Telefonia 3G: również poślizg

Karol Wieczorek
opublikowano: 2001-11-12 00:00

Telefonia komórkowa trzeciej generacji wystartuje w naszym kraju prawdopodobnie w 2004 roku. Za roczne opóźnienie nowych sieci winę, zdaniem operatorów, ponoszą dostawcy technologii, którzy nie mogą się uporać z opracowaniem terminali UMTS.

Przedstawiciele działających w naszym kraju operatorów telefonii komórkowej oraz niektórych dostawców technologii zgadzają się, że plany związane z opóźnieniem o rok (do 2004 roku) uruchomienia sieci UMTS mają uzasadnienie. Dzięki temu będzie można uniknąć problemów, które niechybnie napotkają zachodnioeuropejscy operatorzy, oraz zmniejszyć koszty uruchomienia sieci.

— Nie ma się po co spieszyć. Poczekamy na rozwój wydarzeń w krajach Europy Zachodniej. Dzięki temu kupimy prawdziwe produkty, a nie prototypy, w dodatku po niższej cenie — twierdzi Leszek Kamiński z firmy Pol-komtel.

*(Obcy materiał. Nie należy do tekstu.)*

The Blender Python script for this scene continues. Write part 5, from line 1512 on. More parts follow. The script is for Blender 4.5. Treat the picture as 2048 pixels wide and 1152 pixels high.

Niektórzy specjaliści zauważają jednak, że chęć odroczenia startu telefonii 3G w Polsce ma też wymiar społeczno-biznesowy. Ich zdaniem, na naszym rynku nie ma jeszcze, i długo nie będzie, zapotrzebowania na usługi udostępnione dzięki UMTS. A nawet gdy zapotrzebowanie takie uda się operatorom wykreować, ceny terminali 3G, przynajmniej na początku, będą na tyle wysokie, że na ich zakup będzie stać niewielu klientów.

Winni producenci

Działający w naszym kraju operatorzy sieci telefonii komórkowej chęć przesunięcia o rok uruchomienia sieci UMTS uzasadniają przede wszystkim opieszałością dostawców technologii. Przedstawiciele operatorów uważają bowiem za mało realne dotrzymanie terminów wprowadzenia na rynek rozwiązań sieci 3G. Sami zainteresowani protestują jednak przeciwko takim stwierdzeniom.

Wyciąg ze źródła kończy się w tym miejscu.